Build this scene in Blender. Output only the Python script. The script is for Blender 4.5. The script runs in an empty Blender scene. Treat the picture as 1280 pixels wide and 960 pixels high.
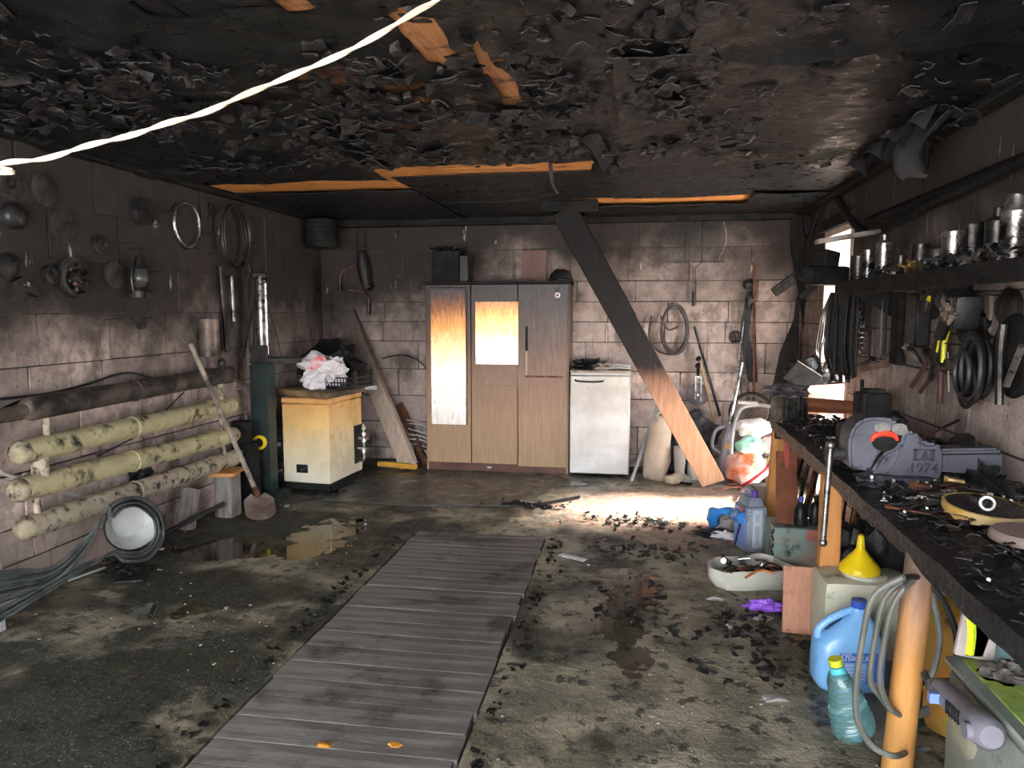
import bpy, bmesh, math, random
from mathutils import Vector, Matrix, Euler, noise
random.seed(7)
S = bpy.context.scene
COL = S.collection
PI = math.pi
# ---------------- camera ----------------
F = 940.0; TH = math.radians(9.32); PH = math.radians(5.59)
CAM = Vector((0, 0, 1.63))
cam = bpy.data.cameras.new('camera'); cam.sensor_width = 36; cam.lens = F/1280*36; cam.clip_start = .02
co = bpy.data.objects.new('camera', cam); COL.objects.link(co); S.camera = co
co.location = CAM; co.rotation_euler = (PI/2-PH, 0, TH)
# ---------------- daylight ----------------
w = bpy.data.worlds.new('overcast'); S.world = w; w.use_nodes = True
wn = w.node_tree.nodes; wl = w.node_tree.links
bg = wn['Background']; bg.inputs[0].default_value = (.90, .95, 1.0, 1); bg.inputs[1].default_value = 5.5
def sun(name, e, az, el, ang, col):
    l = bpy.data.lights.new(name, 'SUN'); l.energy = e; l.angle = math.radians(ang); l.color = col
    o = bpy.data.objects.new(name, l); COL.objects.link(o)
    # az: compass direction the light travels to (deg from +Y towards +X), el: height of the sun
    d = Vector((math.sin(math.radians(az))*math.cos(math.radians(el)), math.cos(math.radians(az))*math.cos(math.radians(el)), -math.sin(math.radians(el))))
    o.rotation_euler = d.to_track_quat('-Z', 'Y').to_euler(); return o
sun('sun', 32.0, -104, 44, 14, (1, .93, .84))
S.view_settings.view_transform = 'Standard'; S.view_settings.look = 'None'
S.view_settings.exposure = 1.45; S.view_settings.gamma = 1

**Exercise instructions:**
The data above needs to be retyped exactly, with the images left out.

**Task answer:**
Build this scene in Blender. Output only the Python script. The script is for Blender 4.5. The script runs in an empty Blender scene. Treat the picture as 1280 pixels wide and 960 pixels high.
import bpy, bmesh, math, random
from mathutils import Vector, Matrix, Euler, noise
random.seed(7)
S = bpy.context.scene
COL = S.collection
PI = math.pi
# ---------------- camera ----------------
F = 940.0; TH = math.radians(9.32); PH = math.radians(5.59)
CAM = Vector((0, 0, 1.63))
cam = bpy.data.cameras.new('camera'); cam.sensor_width = 36; cam.lens = F/1280*36; cam.clip_start = .02
co = bpy.data.objects.new('camera', cam); COL.objects.link(co); S.camera = co
co.location = CAM; co.rotation_euler = (PI/2-PH, 0, TH)
# ---------------- daylight ----------------
w = bpy.data.worlds.new('overcast'); S.world = w; w.use_nodes = True
wn = w.node_tree.nodes; wl = w.node_tree.links
bg = wn['Background']; bg.inputs[0].default_value = (.90, .95, 1.0, 1); bg.inputs[1].default_value = 5.5
def sun(name, e, az, el, ang, col):
    l = bpy.data.lights.new(name, 'SUN'); l.energy = e; l.angle = math.radians(ang); l.color = col
    o = bpy.data.objects.new(name, l); COL.objects.link(o)
    # az: compass direction the light travels to (deg from +Y towards +X), el: height of the sun
    d = Vector((math.sin(math.radians(az))*math.cos(math.radians(el)), math.cos(math.radians(az))*math.cos(math.radians(el)), -math.sin(math.radians(el))))
    o.rotation_euler = d.to_track_quat('-Z', 'Y').to_euler(); return o
sun('sun', 32.0, -104, 44, 14, (1, .93, .84))
S.view_settings.view_transform = 'Standard'; S.view_settings.look = 'None'
S.view_settings.exposure = 1.45; S.view_settings.gamma = 1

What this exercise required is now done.